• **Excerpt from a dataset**
++++
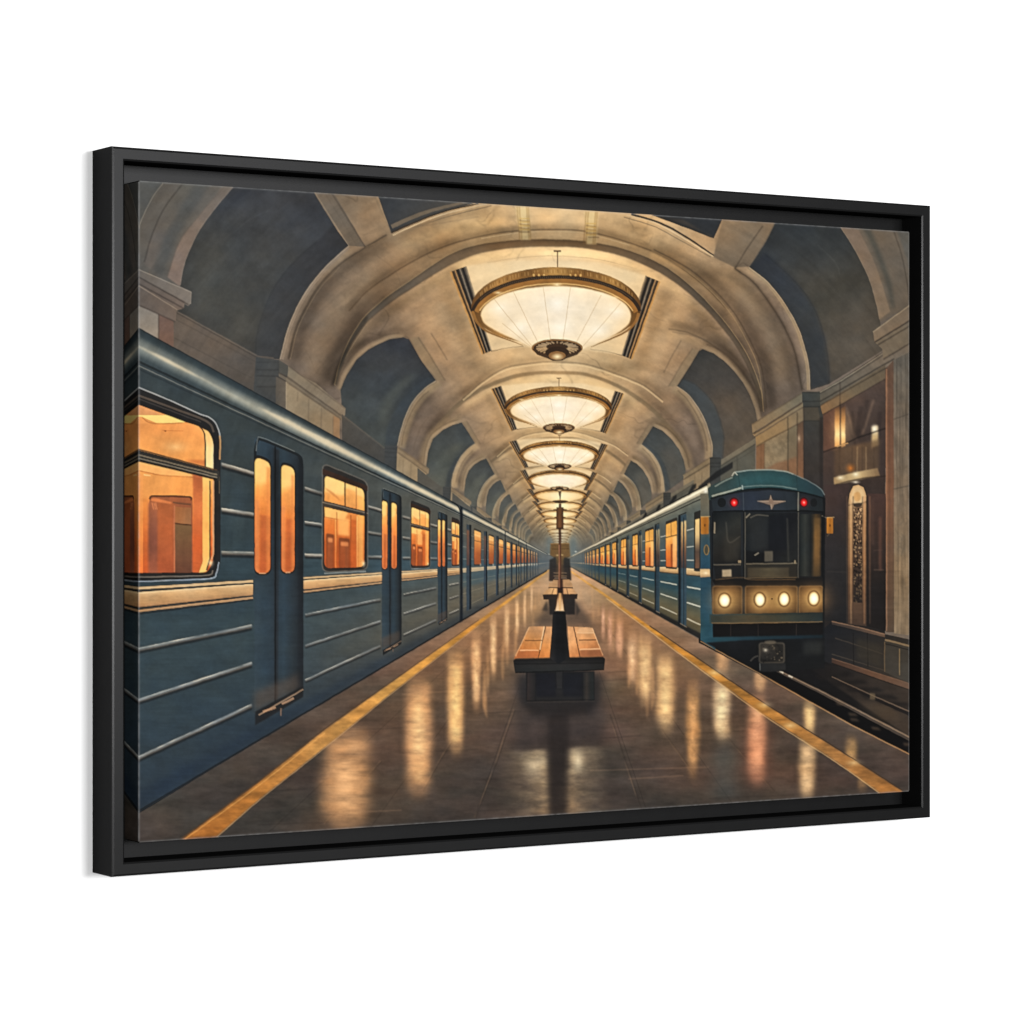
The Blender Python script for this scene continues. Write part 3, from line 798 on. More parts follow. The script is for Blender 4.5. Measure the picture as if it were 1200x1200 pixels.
    line(O((400, 700), (490, 668)), 1.4, (196, 150, 96), .8, curve=False)
    glow(996, 550, 9, 9, (240, 130, 40), .75, 'mix')
    # lit ledge
    fill(O((375, 940), (520, 905), (640, 880), (720, 865), (740, 930), (640, 945), (500, 975), (378, 1002)), lg((977, 560), (1030, 556), (150, 122, 84), (190, 164, 118), (118, 94, 68)), soft=.5)
    glow(984, 561, 8, 5, (246, 224, 176), .8); glow(1002, 557, 8, 6, (250, 228, 180), .8); glow(1002, 566, 8, 3, (255, 244, 210), .9)
    line(O((375, 1000), (500, 968), (640, 942), (780, 930)), 1.6, (50, 40, 34), .9)
    # door with carved ornament under it
    fill(O((300, 1000), (490, 985), (490, 2080), (300, 2060)), lg((0, 580), (0, 730), (66, 52, 48), (44, 42, 42), (34, 34, 36)))
    fill(P((640, 0), (785, 0), (785, 1075), (640, 1040)), lg((0, 580), (0, 740), (74, 54, 48), (62, 48, 42), (38, 34, 33), (36, 32, 31)))
    fill(P((488, 90), (500, 0), (530, -60), (570, -70), (610, -50), (632, 20), (632, 1040), (488, 1020)), lg((0, 570), (0, 735), (196, 158, 110), (150, 114, 78), (122, 90, 62), (92, 68, 50), (70, 54, 44)))
    fill(P((505, 40), (530, -40), (570, -62), (605, -30), (628, 50), (600, 84), (528, 84)), (206, 172, 124), soft=.5)
    fill(ell(1004, 583.5, 4.2, 6), (196, 146, 88), .9, soft=.4)
    fill(P((528, 78), (600, 72), (596, 96), (570, 110), (535, 100)), (62, 48, 38), .9)
    line(P((485, 95), (530, 80), (600, 72), (640, 58)), 1, (58, 46, 38), .8)
    orn = P((528, 110), (600, 100), (600, 855), (528, 850))
    fill(orn, lg((0, 595), (0, 710), (112, 84, 60), (70, 54, 44), (44, 38, 36)))
    cm = clipmask(orn)
    for k in range(240):
        x, y = 999 + RNG.random() * 12, 596 + RNG.random() * 112
        k2 = (y - 596) / 112
        fill(ell(x, y, .5 + RNG.random() * 1.0, .5 + RNG.random() * 1.4, 8), (40, 32, 28) if RNG.random() < .55 else tuple(np.array((206, 166, 120)) * (1 - .6 * k2)), .75, clip=cm)
    for x, c, ww in ((490, (64, 48, 38), 1), (512, (206, 164, 116), 1.6), (528, (60, 44, 34), .9), (602, (60, 44, 34), .9), (616, (186, 132, 88), 1.8), (636, (40, 32, 28), 1.6), (660, (120, 86, 62), 1.6), (480, (112, 84, 62), 1)):
        line(P((x, 20), (x, 1020)), ww, c, lambda xx, yy: np.interp(yy, [585, 640, 735], [.75, .55, .3]), curve=False, soft=.3)
    for x, y0, y1, c in ((740, 180, 600, (112, 74, 58)), (700, 480, 600, (56, 44, 40)), (680, 40, 400, (84, 62, 52))):
        line(P((x, y0), (x, y1)), 3.4, c, .5, soft=1, curve=False)
    line(P((690, 596), (770, 596)), .9, (120, 94, 76), .7, curve=False); line(P((690, 445), (760, 440)), .8, (110, 80, 64), .5, curve=False)
    line(P((320, 610), (485, 615)), 1, (64, 58, 54), .6, curve=False)
    # flank of the pilaster behind the train (dark) and its lit face
    fill(P1((505, 180), (690, 180), (690, 300), (720, 430), (720, 1300), (522, 1300), (522, 330)), lg((0, 465), (0, 580), (66, 68, 64), (60, 56, 52), (54, 48, 45)))
    fill(P1((522, 330), (670, 330), (690, 465), (525, 465)), (76, 70, 60))
    for y0 in (180, 270, 325, 465):
        line(P1((510, y0), (690, y0)), 1.1, (42, 42, 40), .8, curve=False)
    line(P1((700, 430), (700, 1200)), 4, (44, 38, 36), .6, soft=1, curve=False)
    fill(P1((0, 500), (505, 185), (510, 275), (10, 590)), lg((880, 500), (940, 465), (136, 112, 82), (112, 104, 86)))
    fill(P1((10, 600), (515, 280), (520, 325), (30, 625)), lg((880, 510), (940, 475), (146, 118, 84), (126, 112, 88)))
    fill(P1((40, 625), (520, 330), (522, 465), (130, 690), (45, 725)), lg((880, 515), (940, 482), (150, 118, 78), (124, 108, 84)))
    fill(P1((45, 725), (130, 690), (130, 1000), (45, 1000)), (128, 92, 64))
    stone = lg((895, 520), (935, 560), (134, 114, 86), (130, 112, 86), (116, 98, 76))
    fill(P1((130, 690), (365, 555), (365, 1010), (130, 1000)), lambda xx, yy: stone(xx, yy) * (1 + .4 * fbm(xx / 9, yy / 9, 4, 17)[..., None]))
    fill(P1((365, 555), (460, 505), (460, 1060), (365, 1010)), lg((925, 500), (930, 560), (112, 100, 78), (120, 98, 74)))
    fill(P1((130, 955), (250, 890), (365, 860), (460, 820), (460, 1100), (130, 1010)), lg((0, 545), (0, 570), (126, 88, 62), (116, 82, 58)), .7, soft=1)
    fill(P1((460, 505), (522, 470), (522, 1100), (460, 1060)), lg((0, 500), (0, 570), (100, 76, 58), (118, 86, 64), (122, 86, 60)))
    glow(935, 515, 4, 8, (220, 190, 150), .6)
    for p, c, ww in ((((0, 505), (505, 190)), (78, 64, 50), 1), (((20, 600), (510, 285)), (60, 48, 38), 1.6), (((30, 630), (515, 330)), (84, 68, 52), 1), (((50, 722), (520, 468)), (72, 58, 44), 1.1),
                     (((365, 430), (365, 1010)), (58, 52, 42), 1.1), (((460, 380), (460, 1050)), (62, 50, 40), 1.1), (((522, 330), (524, 1100)), (52, 44, 40), 1), (((130, 690), (130, 1000)), (104, 80, 56), .9), (((95, 700), (95, 1000)), (112, 76, 50), .9)):
        line(P1(*p), ww, c, .85, curve=False)
    # next ones to the left, receding
    for i in range(9):
        r = 1 / (1 + .523 * i)
        fk = min(1, i / 8) * .5
        mx = lambda c: tuple(np.array(c) * (1 - fk) + np.array((120, 112, 96)) * fk)
        z = lambda *p: recede(V(*p), r, .520)
        w = max(r, .3)
        fill(z((740, 975), (985, 815), (985, 1160), (740, 1160)), mx((88, 84, 72)))
        fill(z((740, 965), (985, 808), (985, 850), (740, 1005)), mx((112, 102, 84)))
        line(z((740, 1005), (985, 850)), 1.1 * w, mx((58, 54, 46)), .8, curve=False)
        line(z((860, 940), (860, 1100)), .8 * w, mx((62, 58, 50)), .7, curve=False)
        line(z((740, 1030), (985, 890)), .8 * w, mx((66, 62, 54)), .6, curve=False)
        fill(z((665, 945), (745, 945), (740, 1160), (665, 1160)), mx((66, 66, 62)))
        for y in (950, 985, 1010):
            line(z((665, y), (742, y)), 1 * w, mx((44, 44, 42)), .7, curve=False)
        fill(z((480, 1085), (665, 960), (665, 1160), (480, 1200)), mx((136, 116, 88)))
        fill(z((475, 1070), (665, 948), (665, 985), (490, 1095)), mx((128, 110, 84)))
        line(z((480, 1100), (665, 988)), 1.2 * w, mx((66, 56, 44)), .85, curve=False)
        line(z((475, 1072), (665, 948)), .9 * w, mx((92, 78, 60)), .7, curve=False)
        for x in (560, 610):
            line(z((x, 1050), (x, 1160)), .8 * w, mx((96, 80, 62)), .7, curve=False)


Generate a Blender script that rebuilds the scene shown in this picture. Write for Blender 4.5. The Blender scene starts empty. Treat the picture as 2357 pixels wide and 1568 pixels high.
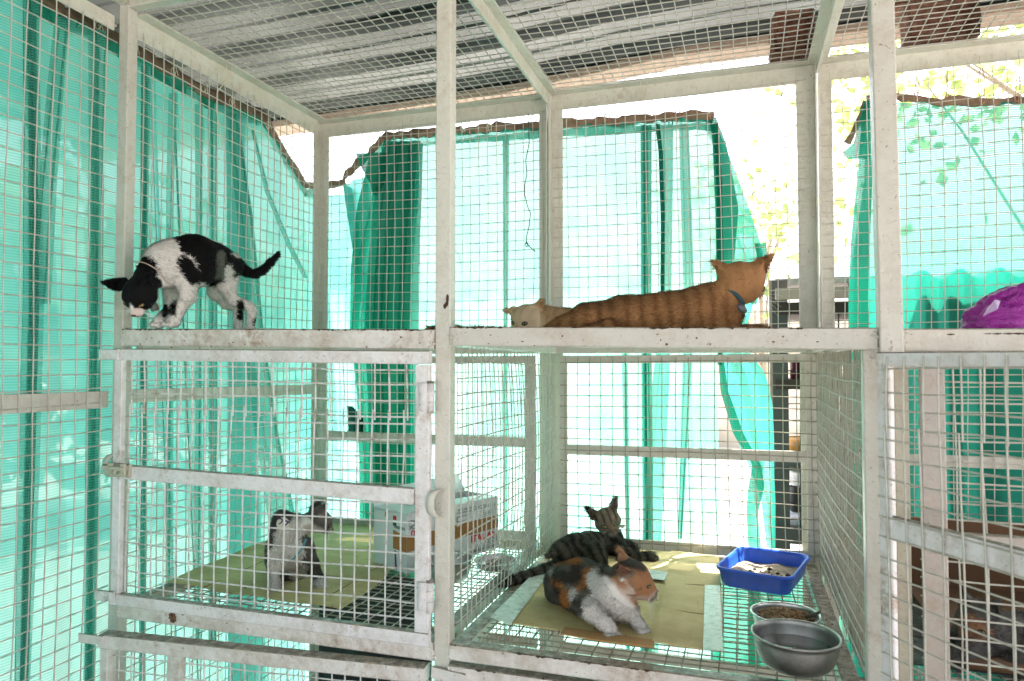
import bpy, bmesh, math, random
import numpy as np
from mathutils import Vector, Matrix, Quaternion
R = math.radians
rng = np.random.RandomState(7)
random.seed(7)
S = bpy.context.scene
COL = S.collection

# ---------------------------------------------------------------- camera
YAW, PIT, CX, CY, CZ = R(17.65), R(1.78), 0.0, 0.0, 1.35
cam_d = bpy.data.cameras.new('camera'); cam = bpy.data.objects.new('camera', cam_d); COL.objects.link(cam)
cam.location = (CX, CY, CZ); cam.rotation_euler = (R(90) + PIT, 0, YAW)
cam_d.sensor_width = 36; cam_d.lens = 36 * 1640 / 2357; cam_d.clip_start = .02; cam_d.clip_end = 500
cam_d.dof.use_dof = True; cam_d.dof.focus_distance = 2.0; cam_d.dof.aperture_fstop = 5.6
S.camera = cam

# ---------------------------------------------------------------- sky, sun, exposure
SUN_EL, SUN_AZ = R(64), R(26)          # azimuth from +Y towards -X is negative
w = bpy.data.worlds.new('World'); S.world = w; w.use_nodes = True
nt = w.node_tree; bg = nt.nodes['Background']
sky = nt.nodes.new('ShaderNodeTexSky'); sky.sky_type = 'NISHITA'; sky.sun_disc = False
sky.sun_elevation = SUN_EL; sky.sun_rotation = SUN_AZ; sky.dust_density = 7; sky.air_density = 1.0; sky.ozone_density = 1
hz = nt.nodes.new('ShaderNodeHueSaturation'); hz.inputs['Saturation'].default_value = .35; nt.links.new(sky.outputs[0], hz.inputs['Color']); nt.links.new(hz.outputs[0], bg.inputs[0]); bg.inputs[1].default_value = 0.15
sd = bpy.data.lights.new('sun', 'SUN'); sd.energy = 3.8; sd.angle = R(.5); sd.color = (1, .95, .87)
sun = bpy.data.objects.new('sun', sd); COL.objects.link(sun)
sdir = Vector((math.sin(SUN_AZ) * math.cos(SUN_EL), math.cos(SUN_AZ) * math.cos(SUN_EL), math.sin(SUN_EL)))
sun.rotation_euler = sdir.to_track_quat('Z', 'Y').to_euler()
vs = S.view_settings; vs.view_transform = 'Standard'; vs.look = 'None'; vs.exposure = 2.6; vs.gamma = 1
S.cycles.max_bounces = 10; S.cycles.diffuse_bounces = 5; S.cycles.transparent_max_bounces = 24; S.cycles.transmission_bounces = 6
S.cycles.use_denoising = True; S.cycles.sample_clamp_indirect = 8; S.cycles.caustics_reflective = False; S.cycles.caustics_refractive = False

# ---------------------------------------------------------------- geometry helpers
FWD = np.array([-math.sin(YAW) * math.cos(PIT), math.cos(YAW) * math.cos(PIT), math.sin(PIT)])
RGT = np.array([math.cos(YAW), math.sin(YAW), 0.0]); UPV = np.cross(RGT, FWD)
EYE = np.array([CX, CY, CZ])
def ray(x, y): return FWD + RGT * (x - 1178.5) / 1640 - UPV * (y - 784) / 1640
def aY(x, y, Y): r = ray(x, y); return EYE + r * (Y / r[1])
def aX(x, y, X): r = ray(x, y); return EYE + r * (X / r[0])
def aZ(x, y, Z): r = ray(x, y); return EYE + r * ((Z - CZ) / r[2])
def aD(x, y, d): return EYE + ray(x, y) * d

def V3(p): return np.array(p, float)
def nrm(v): v = V3(v); return v / (np.linalg.norm(v) + 1e-12)

class MB:
    def __init__(s): s.v = []; s.f = []; s.uv = {}
    def add(s, vs_, fs_):
        n = len(s.v); s.v += [tuple(map(float, p)) for p in vs_]; s.f += [tuple(n + i for i in f) for f in fs_]; return s
    def box(s, a, b):
        x0, y0, z0 = [min(i, j) for i, j in zip(a, b)]; x1, y1, z1 = [max(i, j) for i, j in zip(a, b)]
        return s.add([(x0,y0,z0),(x1,y0,z0),(x1,y1,z0),(x0,y1,z0),(x0,y0,z1),(x1,y0,z1),(x1,y1,z1),(x0,y1,z1)],
                     [(0,3,2,1),(4,5,6,7),(0,1,5,4),(1,2,6,5),(2,3,7,6),(3,0,4,7)])
    def bar(s, p0, p1, w, h, up=(0, 0, 1), c=.0022):
        """bar with chamfered edges from p0 to p1; w across, h along up"""
        p0, p1 = V3(p0), V3(p1); d = nrm(p1 - p0); a = nrm(np.cross(d, V3(up))); u = np.cross(a, d)
        W, H = w / 2, h / 2; c = min(c, W * .45, H * .45)
        sec = [(-W+c,-H),(W-c,-H),(W,-H+c),(W,H-c),(W-c,H),(-W+c,H),(-W,H-c),(-W,-H+c)]
        vs_ = [p + a * q[0] + u * q[1] for p in (p0, p1) for q in sec]
        fs_ = [(i, (i+1) % 8, 8 + (i+1) % 8, 8 + i) for i in range(8)] + [tuple(range(7, -1, -1)), tuple(range(8, 16))]
        return s.add(vs_, fs_)
    def tube(s, pts, r, n=6, cap=True):
        pts = [V3(p) for p in pts]; rr = r if hasattr(r, '__len__') else [r] * len(pts)
        vs_, fs_ = [], []
        t0 = nrm(pts[1] - pts[0]); a = np.cross(t0, (0, 0, 1.0))
        if np.linalg.norm(a) < .2: a = np.cross(t0, (1.0, 0, 0))
        a = nrm(a)
        for i, p in enumerate(pts):
            t = nrm(pts[min(i+1, len(pts)-1)] - pts[max(i-1, 0)]); a = nrm(a - t * np.dot(a, t)); b = np.cross(t, a)
            for k in range(n):
                th = 2 * math.pi * k / n; vs_.append(p + (a * math.cos(th) + b * math.sin(th)) * rr[i])
        for i in range(len(pts) - 1):
            for k in range(n): fs_.append((i*n+k, i*n+(k+1) % n, (i+1)*n+(k+1) % n, (i+1)*n+k))
        if cap: fs_ += [tuple(range(n-1, -1, -1)), tuple((len(pts)-1)*n+k for k in range(n))]
        return s.add(vs_, fs_)
    def lathe(s, prof, c, n=40, ax=(0, 0, 1)):
        c = V3(c); vs_, fs_ = [], []
        for r, z in prof:
            for k in range(n):
                th = 2*math.pi*k/n; vs_.append(c + V3((r*math.cos(th), r*math.sin(th), z)))
        for i in range(len(prof)-1):
            for k in range(n): fs_.append((i*n+k, i*n+(k+1) % n, (i+1)*n+(k+1) % n, (i+1)*n+k))
        return s.add(vs_, fs_)
    def build(s, name, m, parent=None, smooth=False, xf=None):
        me = bpy.data.meshes.new(name); me.from_pydata(s.v, [], s.f); me.update()
        if m is not None: me.materials.append(m)
        if smooth: me.polygons.foreach_set('use_smooth', [True] * len(me.polygons))
        return link(name, me, parent)

def link(name, me, parent=None):
    o = bpy.data.objects.new(name, me); COL.objects.link(o)
    if parent is not None: o.parent = parent; o.matrix_parent_inverse = Matrix.Translation(-Vector(wloc(parent)))
    return o
def wloc(o):
    l = Vector(o.location)
    while o.parent is not None: o = o.parent; l = l  # parts sit at world origin frame
    return l
def tag(o, label=None, cat=None, group=None, kind=None):
    if label: o['label'] = label
    if cat: o['category'] = cat
    if group: o['group'] = group
    if kind: o['kind'] = kind
    return o
def thing(name, loc, label, cat, group=None):
    o = bpy.data.objects.new(name, None); o.empty_display_size = .05; o.location = Vector([float(i) for i in loc]); COL.objects.link(o)
    return tag(o, label, cat, group)
def sub(mb, name, m, parent, smooth=False):
    """a child of a child: parent object sits at the world origin frame already"""
    o = mb.build(name, m, None, smooth); o.parent = parent
    return o

# ---------------------------------------------------------------- materials
def mat(name, col=(.5,.5,.5), rough=.6, metal=0, spec=.5, trans=0, coat=0, sss=0):
    m = bpy.data.materials.new(name); m.use_nodes = True; b = m.node_tree.nodes['Principled BSDF']
    b.inputs['Base Color'].default_value = (*col, 1); b.inputs['Roughness'].default_value = rough
    b.inputs['Metallic'].default_value = metal; b.inputs['Specular IOR Level'].default_value = spec
    b.inputs['Transmission Weight'].default_value = trans; b.inputs['Coat Weight'].default_value = coat
    return m
def N(m, t, **k):
    n = m.node_tree.nodes.new(t)
    for a, b in k.items():
        if a.startswith('i_'): n.inputs[a[2:].replace('_', ' ')].default_value = b
        else: setattr(n, a, b)
    return n
def L(m, a, b): m.node_tree.links.new(a, b)
def bsdf(m): return m.node_tree.nodes['Principled BSDF']
def ramp(m, src, stops, interp='LINEAR'):
    r = N(m, 'ShaderNodeValToRGB'); r.color_ramp.interpolation = interp; e = r.color_ramp.elements
    while len(e) < len(stops): e.new(.5)
    for q, (p, c) in zip(e, stops): q.position = p; q.color = (*c, 1) if len(c) == 3 else c
    L(m, src, r.inputs[0]); return r.outputs[0]
def noise(m, scale, detail=4, rough=.55, coord='Object', dist=0, vec=None):
    n = N(m, 'ShaderNodeTexNoise'); n.inputs['Scale'].default_value = scale; n.inputs['Detail'].default_value = detail
    n.inputs['Roughness'].default_value = rough; n.inputs['Distortion'].default_value = dist
    if vec is None:
        tc = N(m, 'ShaderNodeTexCoord'); vec = tc.outputs[coord]
    L(m, vec, n.inputs['Vector']); return n.outputs['Fac']
def mix(m, f, a, b):
    x = N(m, 'ShaderNodeMix', data_type='RGBA')
    for s_, v in ((x.inputs['Factor'], f), (x.inputs['A'], a), (x.inputs['B'], b)):
        if isinstance(v, (float, int)): s_.default_value = v
        elif isinstance(v, tuple): s_.default_value = (*v, 1)
        else: L(m, v, s_)
    return x.outputs['Result']
def mth(m, op, a, b=0.0, clamp=False):
    x = N(m, 'ShaderNodeMath', operation=op, use_clamp=clamp)
    for s_, v in ((x.inputs[0], a), (x.inputs[1], b)):
        if isinstance(v, (float, int)): s_.default_value = v
        else: L(m, v, s_)
    return x.outputs[0]
def bump(m, h, strength=.3, dist=.002):
    b = N(m, 'ShaderNodeBump'); b.inputs['Strength'].default_value = strength; b.inputs['Distance'].default_value = dist
    L(m, h, b.inputs['Height']); L(m, b.outputs[0], bsdf(m).inputs['Normal'])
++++
• **Work required**
In the records above, find each line with the word "pixels" and copy it.

• **Right answer**
The Blender Python script for this scene continues. Write part 3, from line 798 on. More parts follow. The script is for Blender 4.5. Measure the picture as if it were 1200x1200 pixels.
Generate a Blender script that rebuilds the scene shown in this picture. Write for Blender 4.5. The Blender scene starts empty. Treat the picture as 2357 pixels wide and 1568 pixels high.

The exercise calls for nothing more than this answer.